Preocupa essa falta de criatividade no meio campo tricolor. Contra o time de regatas vimos muita luta, muita garra e comprometimento. Mas, novamente, ganhamos somente com um gol e na bola parada. Viramos o time do 1×0, da superação e das vitórias magras. Será que precisa ser sempre assim? Impomos autoridade em um clássico em que costumamos crescer e vencer, mas a equipe continua carente de talento, de visão de jogo e do último passe. Quando Luiz Henrique ficou encaixotado no 442 que Paulo Souza desenhava quando seu time perdia a bola no FLU-fla, o time se tornou completamente ineficiente no ataque, afinal, Fred e Bigode precisam receber a pelota em condições espaciais favoráveis para conseguirem a finalização. Se Luiz fica preso sem a possibilidade de criar espaço no drible, falta então aquele passe que surpreende e encontra o atacante livre para fazer o gol.
Nem sempre vamos sair na frente no placar. Nem sempre teremos um gol de cabeça salvador. Logicamente vai chegar a hora em que o time vai necessitar de ter uma proposta de criação de jogo mais eficaz, mais estabelecida e obviamente talentosa. E isso não vem sendo testado nos jogos, ficando a possibilidade de um meia criação jogar somente na emergência, sendo aquele famoso plano B bagunçado. E Abel parece ter desistido do camisa 10, mesmo quando desfaz a linha de três na zaga.

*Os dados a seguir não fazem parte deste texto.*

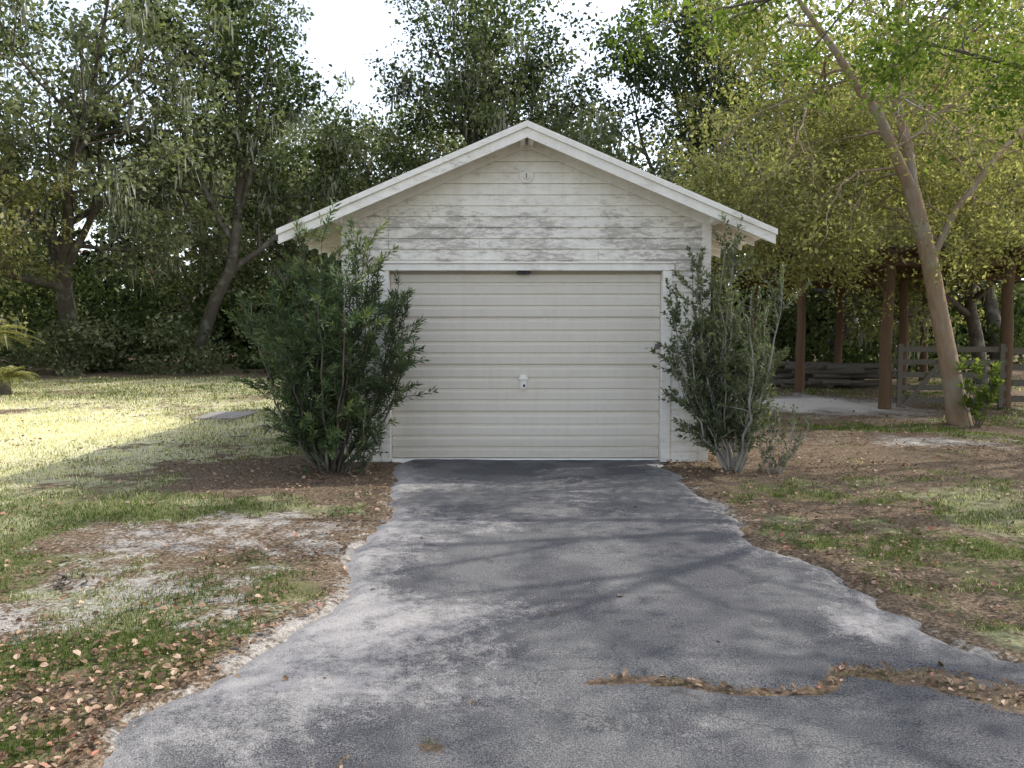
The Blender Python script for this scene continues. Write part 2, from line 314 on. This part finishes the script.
# ------------------------------------------------------------------ garage
XC=.16; HW=2.035; FY=9.0; BY=15.6; AP=3.60; SL=.425; EX=.12
gar=empty('garage',(XC,12.3,0))
OX0,OX1,OZ=-1.38,1.69,2.16
rg=R(9)
def hwz(z): return min(HW,max(0,(AP-.03-z)/SL))
G=Geo()
def fboard(xa0,xb0,xa1,xb1,z0,z1,y=FY,s=-1):
    G.hexa([(xa0,y+s*.024,z0),(xb0,y+s*.024,z0),(xb0,y,z0),(xa0,y,z0),(xa1,y+s*.009,z1),(xb1,y+s*.009,z1),(xb1,y,z1),(xa1,y,z1)],0,rg.rand())
for ci in range(31):
    z0=ci*EX+.001; z1=z0+EX-.002
    h0=hwz(z0); h1=hwz(z1)
    if h0<=0: break
    L0,R0,L1,R1=XC-h0,XC+h0,XC-h1,XC+h1
    if z0<OZ-.01: spans=[(L0,OX0-.1,L1,OX0-.1),(OX1+.1,R0,OX1+.1,R1)]
    else: spans=[(L0,R0,L1,R1)]
    for a,b,a1,b1 in spans:
        cuts=[]
        if b-a>2:
            if z0<3.0 and a<-1.4: cuts.append(OX0-.0)
            cuts+= [x_ for x_ in [rg.uniform(-.8,1.6)] if rg.rand()<.6 and a1+.2<x_<b1-.2]
        cuts=sorted(c_ for c_ in cuts if a1+.05<c_<b1-.05)
        ps=[(a,a1)]+[(c_,c_) for c_ in cuts]+[(b,b1)]
        for q in range(len(ps)-1):
            j=rg.uniform(-.0025,.0025)
            fboard(ps[q][0]+(.002 if q else 0),ps[q+1][0]-(.002 if q<len(ps)-2 else 0),ps[q][1]+(.002 if q else 0),ps[q+1][1]-(.002 if q<len(ps)-2 else 0),z0+j,z1+j)
G.obj('front_siding',[M_side],gar)
G=Geo()
for sx,x0 in ((-1,XC-HW),(1,XC+HW)):
    for ci in range(22):
        z0=ci*EX+.001; z1=z0+EX-.002
        P=[(x0+sx*.024,FY+.005,z0),(x0+sx*.024,BY,z0),(x0,BY,z0),(x0,FY+.005,z0),(x0+sx*.009,FY+.005,z1),(x0+sx*.009,BY,z1),(x0,BY,z1),(x0,FY+.005,z1)]
        G.hexa(P)
G.obj('side_siding',[M_side],gar)
G=Geo() # inner structural walls
for a,b in ((XC-HW+.001,OX0-.1),(OX1+.1,XC+HW-.001)): G.box(a,b,FY+.001,FY+.1,0,OZ+.1)
G.add([(XC-HW+.001,FY+.001,OZ+.1),(XC+HW-.001,FY+.001,OZ+.1),(XC+HW-.001,FY+.001,AP-SL*HW-.03),(XC,FY+.001,AP-.03),(XC-HW+.001,FY+.001,AP-SL*HW-.03)],[(0,1,2,3,4)])
G.add([(XC-HW+.001,BY,0),(XC+HW-.001,BY,0),(XC+HW-.001,BY,AP-SL*HW-.03),(XC,BY,AP-.03),(XC-HW+.001,BY,AP-SL*HW-.03)],[(0,1,2,3,4)])
G.box(XC-HW+.001,XC-HW+.1,FY+.1,BY-.001,0,2.7); G.box(XC+HW-.1,XC+HW-.001,FY+.1,BY-.001,0,2.7)
G.obj('wall_frame',[M_trim],gar)
# trim
G=Geo()
G.box(OX0-.1,OX0,FY-.035,FY+.14,0,OZ-.001); G.box(OX1,OX1+.1,FY-.035,FY+.14,0,OZ-.001)
G.box(OX0-.12,OX1+.12,FY-.042,FY+.14,OZ,OZ+.075)
G.box(OX0-.14,OX1+.14,FY-.06,FY+.0,OZ+.076,OZ+.096)
for s_,x0 in ((-1,XC-HW),(1,XC+HW)):
    a,b=(x0-.03,x0+.07) if s_<0 else (x0-.07,x0+.03)
    G.box(a,b,FY-.034,FY+.03,0,AP-SL*(HW)-.06)
G.obj('trim_boards',[M_trim],gar,bevel=.004)
# roof
RZ=3.71; RW=2.66; Y0=8.6; Y1=16.0
G=Geo()
for s_ in (-1,1):
    def rp(t,off,y): return (XC+s_*t,y,RZ-SL*t+off)
    G.hexa([rp(0,-.035,Y0+.02),rp(RW,-.035,Y0+.02),rp(RW,-.035,Y1),rp(0,-.035,Y1),rp(0,0,Y0-.02),rp(RW+.03,0,Y0-.02),rp(RW+.03,0,Y1),rp(0,0,Y1)],0)
    for q in range(20):
        t0=q*.135; t1=min(t0+.13,RW-.01)
        G.hexa([rp(t0,-.058,Y0+.03),rp(t1,-.058,Y0+.03),rp(t1,-.058,Y1-.02),rp(t0,-.058,Y1-.02),rp(t0,-.036,Y0+.03),rp(t1,-.036,Y0+.03),rp(t1,-.036,Y1-.02),rp(t0,-.036,Y1-.02)],1)
G.obj('roof',[M_roof,M_trim],gar)
G=Geo()
for s_ in (-1,1):
    def rp(t,off,y): return (XC+s_*t,y,RZ-SL*t+off)
    G.hexa([rp(0,-.175,Y0),rp(RW,-.165,Y0),rp(RW,-.165,Y0+.025),rp(0,-.175,Y0+.025),rp(0,-.004,Y0),rp(RW,-.004,Y0),rp(RW,-.004,Y0+.025),rp(0,-.004,Y0+.025)])
    G.hexa([rp(0,-.07,Y0-.025),rp(RW+.015,-.065,Y0-.025),rp(RW+.015,-.065,Y0-.001),rp(0,-.07,Y0-.001),rp(0,-.003,Y0-.025),rp(RW+.015,-.003,Y0-.025),rp(RW+.015,-.003,Y0-.001),rp(0,-.003,Y0-.001)])
    G.hexa([rp(0,-.20,FY-.04),rp(HW-.0,-.20,FY-.04),rp(HW,-.20,FY-.026),rp(0,-.20,FY-.026),rp(0,-.06,FY-.04),rp(HW,-.06,FY-.04),rp(HW,-.06,FY-.026),rp(0,-.06,FY-.026)])
G.obj('rake_boards',[M_trim],gar,bevel=.003)
G=Geo()
yy=np.arange(8.72,15.9,.5)
for s_ in (-1,1):
    def rp(t,off,y): return (XC+s_*t,y,RZ-SL*t+off)
    for y_ in yy:
        ti=HW-.1 if y_>9 else HW-.0
        G.hexa([rp(ti,-.16,y_),rp(RW-.04,-.135,y_),rp(RW-.04,-.135,y_+.045),rp(ti,-.16,y_+.045),rp(ti,-.06,y_),rp(RW-.04,-.06,y_),rp(RW-.04,-.06,y_+.045),rp(ti,-.06,y_+.045)])
    for t in (.02,HW):
        G.hexa([rp(t,-.17,Y0+.03),rp(t+.05,-.17,Y0+.03),rp(t+.05,-.17,FY-.042),rp(t,-.17,FY-.042),rp(t,-.06,Y0+.03),rp(t+.05,-.06,Y0+.03),rp(t+.05,-.06,FY-.042),rp(t,-.06,FY-.042)])
G.obj('rafter_tails',[M_trim],gar)
# door: ribbed sectional
DH=2.155; S4=DH/4
prof=[]
for q in range(4):
    b=q*S4; pit=(S4-.02)/4
    prof+=[(b,FY+.135),(b+.01,FY+.135)]
    for w_ in range(4):
        z=b+.01+w_*pit
        prof+=[(z+.004,FY+.116),(z+.014,FY+.092),(z+pit-.036,FY+.080),(z+pit-.018,FY+.116)]
    prof+=[(b+S4-.006,FY+.135)]
prof=[(z,y) for z,y in prof if z<=DH]+[(DH,FY+.125)]
pr_=np.array(prof); m=len(pr_)
xs=np.linspace(OX0+.004,OX1-.004,14)
V=np.stack([np.repeat(xs[None,:],m,0),np.repeat(pr_[:,1:2],14,1),np.repeat(pr_[:,0:1],14,1)],-1)
V[...,1]+=(fbm(V[...,0]*1.3,V[...,2]*2.5,81)-.5)*.008; V[...,2]+=(fbm(V[...,0]*.9,V[...,2]*.2,82)-.5)*.006+.012
i=np.arange(m-1)[:,None]*14+np.arange(13)[None,:]
G=Geo(); G.add(V.reshape(-1,3),np.stack([i,i+1,i+15,i+14],-1).reshape(-1,4)); G.obj('garage_door',[M_door],gar)
G=Geo(); G.box(OX0+.003,OX1-.003,FY+.06,FY+.13,-.02,.022); G.box(OX0-.1,OX1+.1,FY-.0,FY+.3,-.1,-.02); G.obj('door_bottom_seal',[M_white],gar,bevel=.004)
hx=.13
G=Geo(); G.box(hx-.034,hx+.034,FY+.066,FY+.086,.83,.985)
G.tube([(hx,FY+.07,.95),(hx,FY+.02,.95)],.011,10,cap=True)
G.box(hx-.05,hx+.05,FY+.006,FY+.024,.937,.964)
G.tube([(hx+.008,FY+.068,.865),(hx+.008,FY+.045,.865)],.017,12,cap=True)
G.obj('door_handle',[M_white],gar,bevel=.002)
G=Geo(); G.box(hx-.003,hx+.02,FY+.040,FY+.0445,.85,.88); G.box(hx-.075,hx+.075,FY+.0,FY+.05,2.125,2.158)
G.tube([(hx-.045,FY-.002,2.14),(hx-.045,FY-.035,2.14)],.019,12,cap=True); G.tube([(hx+.045,FY-.002,2.14),(hx+.045,FY-.035,2.14)],.019,12,cap=True)
G.obj('door_stop_bracket',[M_blk],gar)
G=Geo(); G.box(OX1-.065,OX1-.015,FY+.06,FY+.085,1.28,1.34); G.tube([(OX1-.04,FY+.07,1.31),(OX1-.04,FY+.03,1.31)],.014,10,cap=True); G.box(OX1-.05,OX1+.01,FY+.035,FY+.05,1.30,1.32)
G.obj('door_latch',[M_mtl],gar)
G=Geo(); G.tube([(XC,FY-.018,3.2),(XC,FY-.04,3.2)],.075,24,cap=True); G.tube([(XC,FY-.04,3.2),(XC,FY-.06,3.2)],.036,16,cap=True,mat=0); G.box(XC-.006,XC+.006,FY-.066,FY-.0605,3.175,3.225,1)
G.obj('round_light_socket',[M_trim,M_mtl],gar)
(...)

Contra o adversário no clássico, ele tentou melhorar a criação do time, mas sem Nathan. Preferiu colocar a equipe no 4-3-3 com três volantes e Yago novamente como o responsável por chegar mais à frente. Abaixo, o supracitado esquema que foi utilizado antes da expulsão de Calegari no segundo tempo do clássico.
Quando Gabriel Barbosa fez o gol que posteriormente foi bem anulado pelo VAR, Abel, na emergência da derrota, chamou o camisa 10 para montar um 4-2-3-1 e buscar o empate. Mas o treinador escolheu Ganso em detrimento de Nathan, mesmo com a intensidade do clássico rasgando em brasa a grama do Engenhão. Fica difícil entender a falta de espaço cada vez maior de Nathan na equipe tricolor, justamente pela carência no quesito volume de jogo eficaz, não aquele falso volume que só fornece chuveirinho na área. A torcida clama e a temporada vai exigir, caso o time queira levantar taças, uma equipe com mais talento para criar jogadas, fazer gols, virar partidas, transformar realidades dentro dos jogos. Quando o talento se torna uma arma para o emergencial, fica subentendido que se resguardar sempre será o privilégio. A questão é preocupante e as excludentes de Abel são desnecessárias. Salve o tricolor!